Kazakh journalist Amangeldy Batyrbekov was recently sentenced to 20 days' imprisonment for defamation. (Photo: Amangeldy Batyrbekov)

Kazakh journalist Amangeldy Batyrbekov sentenced to 20 days’ detention for defamation

Stockholm, July 10, 2023—Kazakhstan authorities should release journalist Amangeldy Batyrbekov and reform the country’s laws to remove prison sentences for defamation, the Committee to Protect Journalists said Monday.

On July 3, the Saryagash District Specialized Administrative Court in Kazakhstan’s southern Turkestan region sentenced Batyrbekov, chief editor of local independent newspaper S-Inform, to 20 days’ administrative detention over a March 10  Facebook post accusing a parliamentary deputy of corruption. He was taken from the courtroom to begin his sentence.

Batyrbekov denied the charges and said he plans to appeal the verdict.

In a statement, the local free speech group Adil Soz described the ruling as “unlawful,” saying the court failed to prove Batyrbekov had knowingly spread false information. 

In 2019, Batyrbekov was sentenced to two years and three months on insult and defamation charges. In January 2022, he survived an assassination attempt allegedly organized by a local official in retaliation for his reporting.

“The 20-day prison sentence for Kazakh journalist Amangeldy Batyrbekov, who has been frequently targeted with defamation charges and even attempted murder for his reporting, is deeply troubling,” said CPJ Europe and Central Asia Program Coordinator Gulnoza Said, in London. “Kazakh authorities should free Batyrbekov immediately and reform their defamation laws to ensure that journalists are not jailed for their reporting.”

In the March 10 post, Batyrbekov alleged that parliamentary deputy Bolatbek Nazhmetdinuly was connected to corruption cases, pointing to a 2019 fraud case in which Batyrbekov said Nazhmetdinuly was allegedly a suspect and that police had “mysteriously closed.” 

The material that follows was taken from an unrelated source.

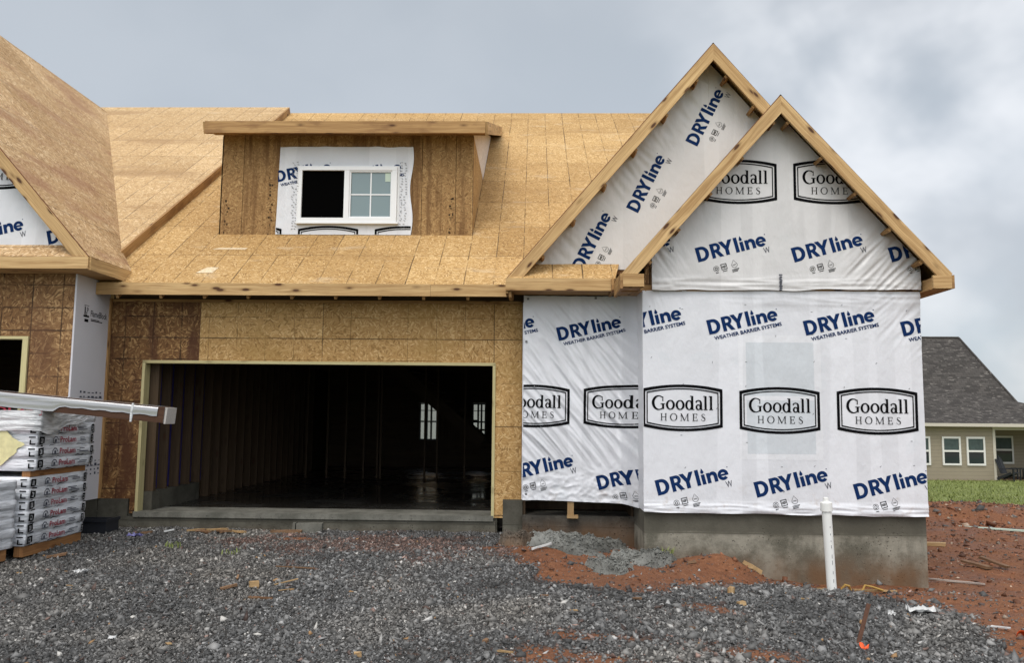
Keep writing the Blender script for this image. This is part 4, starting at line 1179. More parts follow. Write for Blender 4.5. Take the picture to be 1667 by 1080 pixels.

In court, Batyrbekov showed what he said was a signed police document identifying Nazhmetdinuly as a suspect, according to Adil Soz. However, the investigator whose signature was purportedly on that document told the court that he denied signing it, saying Nazhmetdinuly was a witness and not a suspect.

Nazhmetdinuly told CPJ by email that his lawyer contacted Batyrbekov in the comments section under that post and asked him not to spread inaccurate information and to delete the post. When Batyrbekov refused to take down the post, Nazhmetdinuly filed a defamation complaint on March 15, he said.

Nazhmetdinuly told CPJ that investigators in the March 15 defamation case provided Batyrbekov with a document stating that the parliamentarian had not been a suspect in that case.

Judge Berik Kaipov ruled Batyrbekov had spread information without checking its accuracy, and that simply fining the journalist would be “insufficient” punishment, according to Adil Soz.

A person close to the journalist told CPJ that Batyrbekov believed authorities had falsified the document to favor Nazhmetdinuly’s description of the case.

That person, who spoke to CPJ on the condition of anonymity, citing fear of reprisal, said Batyrbekov had frequently written posts and articles critical of Kaipov and that the judge had twice previously convicted the journalist of defamation. Those rulings were later overturned by higher courts, that person said.

CPJ’s calls and messages to Batyrbekov’s lawyer and email to the Saryagash Specialized Administrative Court went unanswered. 

In 2020, Kazakhstan decriminalized defamation but maintained punishments of up to 30 days’ detention for the offense in its administrative code.